The fourth track of this record is “Blessed,” composed by Mat Maneri. It is slower and quieter than any funeral dirge, and more somber. Lucian Ban places isolated piano notes like pale dots of light amid black silence. When Maneri’s hushed viola enters, you think he might connect those dots, and you hope for meaningful interaction. But Maneri stays in his own quivering, creaking domain. At first you cannot be sure you are hearing Evan Parker’s saxophone, but its breathy murmuring eventually ascends to audibility. You strive to perceive patterns, and sometimes you think you notice Parker returning some portion of a Maneri phrase, or Ban’s fragments implying skeletal counterpoint with the other two voices. “Blessed” provokes curiosity because you have rarely heard a piece of music so perversely uneventful.
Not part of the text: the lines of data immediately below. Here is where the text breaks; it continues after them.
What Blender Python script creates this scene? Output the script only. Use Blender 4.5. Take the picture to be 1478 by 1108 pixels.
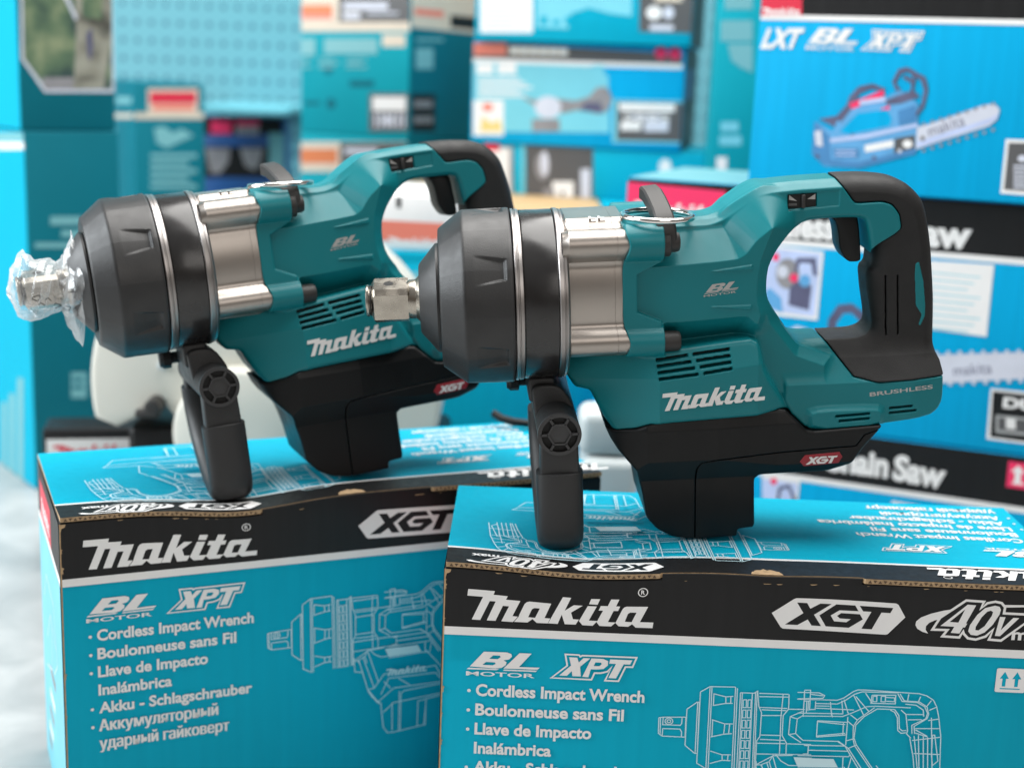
import bpy, bmesh, math, random
import numpy as np
from mathutils import Vector, Matrix
from mathutils.geometry import tessellate_polygon

for o in list(bpy.data.objects):
    bpy.data.objects.remove(o, do_unlink=True)
scn = bpy.context.scene
COL = scn.collection
R_ = math.radians
random.seed(7)
NR = np.random.default_rng(7)

# ------------------------------------------------------------------ camera
CAM_Z = 0.624
FPX, PITCH, ROLL = 2018.86, R_(12.6417), R_(2.2811)
CX, CY = 739.0, 554.0
_cp, _sp, _cr, _sr = math.cos(PITCH), math.sin(PITCH), math.cos(ROLL), math.sin(ROLL)
fwd = Vector((0, _cp, -_sp)); upw = Vector((0, _sp, _cp)); rgt = Vector((1, 0, 0))
c_r = rgt * _cr + upw * _sr
c_u = upw * _cr - rgt * _sr
cam_d = bpy.data.cameras.new('camera'); cam = bpy.data.objects.new('camera', cam_d)
COL.objects.link(cam)
cam.matrix_world = Matrix(((c_r.x, c_u.x, -fwd.x, 0), (c_r.y, c_u.y, -fwd.y, 0),
                           (c_r.z, c_u.z, -fwd.z, CAM_Z), (0, 0, 0, 1)))
cam_d.sensor_width = 36.0
cam_d.lens = FPX * 36.0 / 1478.0
cam_d.clip_start = 0.02; cam_d.clip_end = 60
cam_d.dof.use_dof = True
cam_d.dof.focus_distance = 1.0
cam_d.dof.aperture_fstop = cam_d.lens / 12.0
scn.camera = cam

# ------------------------------------------------------------------ world and lamps
w = bpy.data.worlds.new('World'); scn.world = w; w.use_nodes = True
wt = w.node_tree; wb = wt.nodes['Background']
_tc = wt.nodes.new('ShaderNodeTexCoord'); _sx = wt.nodes.new('ShaderNodeSeparateXYZ'); _mr = wt.nodes.new('ShaderNodeMapRange'); _rp = wt.nodes.new('ShaderNodeValToRGB')
_mr.inputs['From Min'].default_value = -1; _mr.inputs['From Max'].default_value = 1
wt.links.new(_tc.outputs['Generated'], _sx.inputs[0]); wt.links.new(_sx.outputs['Z'], _mr.inputs['Value']); wt.links.new(_mr.outputs['Result'], _rp.inputs['Fac'])
_e = _rp.color_ramp.elements
_e[0].position = 0.0; _e[0].color = (0.20, 0.165, 0.135, 1); _e[1].position = 1.0; _e[1].color = (0.95, 0.95, 0.95, 1)
for _p, _c in ((0.44, (0.30, 0.245, 0.20, 1)), (0.56, (0.42, 0.36, 0.31, 1)), (0.72, (0.80, 0.77, 0.74, 1))):
    _n = _e.new(_p); _n.color = _c
wt.links.new(_rp.outputs['Color'], wb.inputs['Color']); wb.inputs['Strength'].default_value = 0.36
def area(name, loc, target, sx, sy, power, col):
    l = bpy.data.lights.new(name, 'AREA'); l.shape = 'RECTANGLE'; l.size = sx; l.size_y = sy
    l.energy = power; l.color = col
    o = bpy.data.objects.new(name, l); COL.objects.link(o); o.location = loc
    o.rotation_euler = (Vector(target) - Vector(loc)).to_track_quat('-Z', 'Y').to_euler()
    return o
area('window_light', (-2.7, 0.9, 1.5), (0.0, 1.2, 0.35), 2.2, 1.8, 135, (0.90, 0.96, 1.0))
area('ceiling_light', (0.2, 1.5, 2.6), (0.1, 1.4, 0), 2.6, 2.2, 128, (1.0, 0.98, 0.95))
area('room_light', (0.9, -1.6, 1.6), (0.1, 1.2, 0.4), 1.6, 1.2, 13, (1.0, 0.95, 0.90))
scn.view_settings.view_transform = 'Standard'
try: scn.view_settings.look = 'None'
except Exception: pass
scn.view_settings.exposure = 0.0; scn.view_settings.gamma = 1.0
scn.view_settings.use_curve_mapping = False

# ------------------------------------------------------------------ helpers
def ray(px, py):
    a, b = px - CX, py - CY
    u = _cr * a + _sr * b; v = -_sr * a + _cr * b
    X, zc = u / FPX, -v / FPX
    return Vector((X, _cp + _sp * zc, -_sp + _cp * zc))
def at(px, py, Y):
    d = ray(px, py); k = Y / d.y
    return Vector((d.x * k, Y, CAM_Z + d.z * k))

def tag(o, label=None, cat=None, group=None, kind=None):
    if label: o['label'] = label
    if cat: o['category'] = cat
    if group: o['group'] = group
    if kind: o['kind'] = kind
    return o
def empty(name, loc=(0, 0, 0), rot=(0, 0, 0)):
    o = bpy.data.objects.new(name, None); COL.objects.link(o)
    o.empty_display_size = 0.02
    o.location = loc; o.rotation_euler = rot
    return o
def link(name, me, mats, parent=None, label=None):
    o = bpy.data.objects.new(name, me); COL.objects.link(o)
    for m in (mats if isinstance(mats, (list, tuple)) else [mats]):
        me.materials.append(m)
    if parent: o.parent = parent
    if label: o['label'] = label
    return o

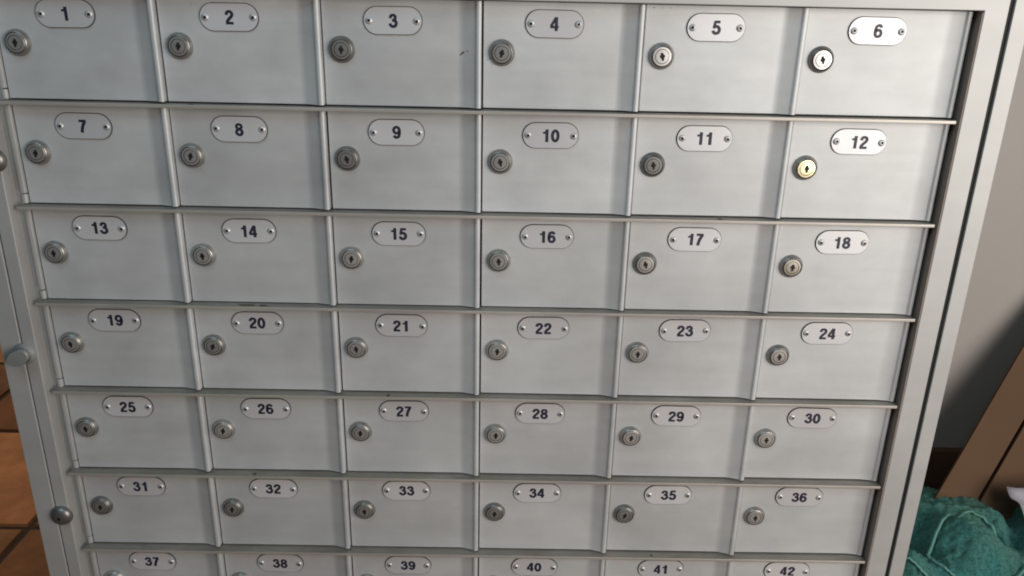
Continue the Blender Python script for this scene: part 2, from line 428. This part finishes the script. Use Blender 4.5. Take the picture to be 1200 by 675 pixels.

The problem is that many listeners will never get to track four. Whereas “Blessed” has a notated melody, however evaporative, the first three tracks are free improvisations. They are as turgid as “Blessed,” but more random and even less attractive. Those who hang in until track seven will hear an actual interesting form composed by Ban, two separate lines (in separate hands) weaving and intersecting. It is “Polaris,” for piano only. But the next piece, “Scilence,” entirely improvised like most of the album, is more painfully ponderous navel contemplation by the trio.
Parker is an elder statesman of the European avant-garde. Maneri and Ban have done valuable work in the past. But Sounding Tears is a wrong turn into a dead end. It may be an experiment in removing from free jazz two of its key elements, amplitude and energy, in order to generate rapt three-way codes. Yet it fails because it forgets that jazz must be created not only to amuse the players but also to fulfill an audience.